Permeability determination from NMR logs is of particular interest in unconventional reservoir characterization. Permeability logs have direct impact on calculating producibility and recoverability of hydrocarbons, and are used to optimize horizontal-well placement for hydraulic fracturing and production.
Nevertheless, both the Timur-Coates and SDR permeability models fail in unconventional shale formations such as shale-gas and shale-oil, because these models do not explicitly account for the tortuosity of the porous medium, where tortuosity is typically large in unconventional organic-shale since porosity is typically low.
A new method is developed to estimate permeability through the combination of porosity measurements, tortuosity estimation and MICP pore-throat size measurements. Water-saturated cores are submerged in D2O (i.e. heavy water) brine and the decay in NMR porosity with time is monitored to determine the tortuosity of the cores. The NMR derived tortuosity is used, together with the MICP pore-throat size, to predict the matrix permeability using a modified Carman-Kozeny permeability equation.

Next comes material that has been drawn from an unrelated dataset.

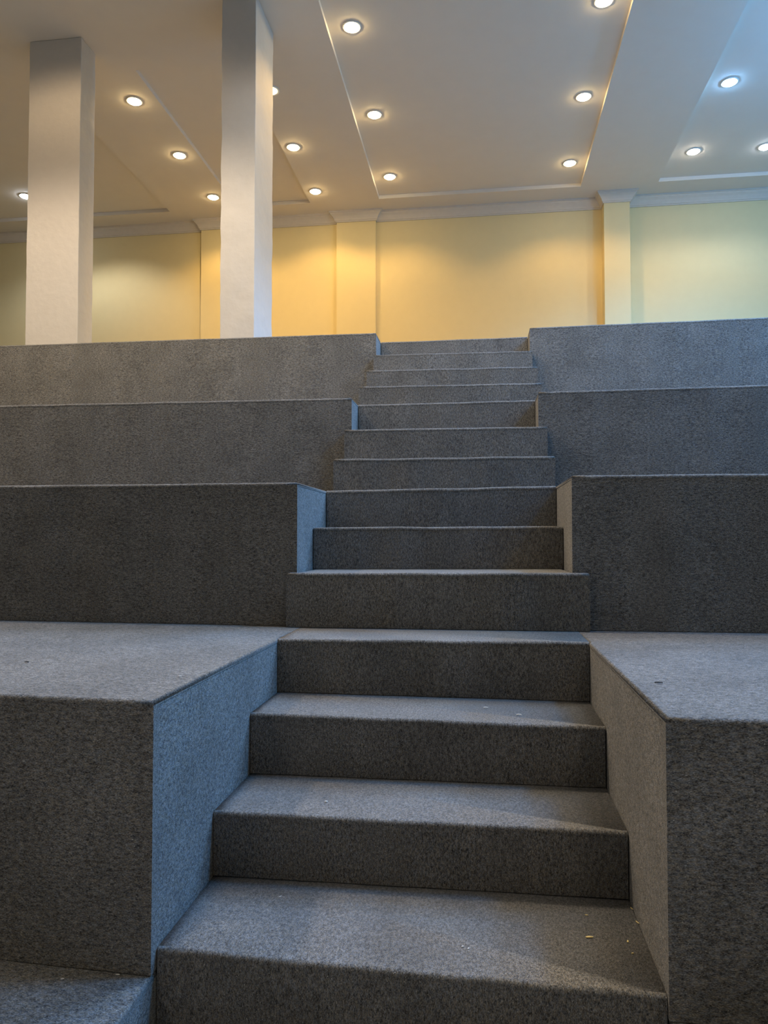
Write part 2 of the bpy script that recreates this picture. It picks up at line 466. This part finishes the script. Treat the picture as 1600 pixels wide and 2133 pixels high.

In this report, cores from the unconventional Point-Pleasant formation with matrix permeabilities (GRI) in the range of 1 nD – 30 nD, and movable-fluid porosities (NMR T2) in the range of 3 pu – 7 pu are examined. There is a good agreement between our modified Carman-Kozeny estimated permeability and measured permeability. This new NMR core-analysis procedure can also be used to calibrate permeability from NMR logs.
This new permeability method for unconventional formations, correlates permeability with pore-throat size, tortuosity and porosity using the modified Carman-Kozeny equation. It predicts permeability without any adjustable parameters, which is an improvement compared with two well-known NMR permeability models, the Timur-Coates and SDR models.
It is well known that pore-throat size and permeability are strongly correlated, therefore a measure of pore-throat size can in principle be used to estimate permeability through empirical models. For certain sedimentary rocks, the distribution in NMR transverse relaxation time (T2) is a good measure of the pore-body size distribution. These conjectures form the basis of two well-known NMR permeability models: (1) the Timur-Coates model [Timur 1969, Coates 1991], and (2) the SDR (Schlumberger-Doll Research) model (a.k.a. the Kenyon model) [Kenyon 1988]. Both NMR permeability models are based on the underlying assumption that the pore-body to pore-throat ratio (BTR) is roughly constant for all pores, and therefore the T2 distribution is a good measure of the pore-throat distribution. Both models were originally developed for conventional sandstones, though both have also been used for conventional carbonates with variable success. More recently, machine learning techniques have been used to calibrate the Timur-Coates and Kenyon permeability models on conventional logs using core permeability data [Kausik 2020].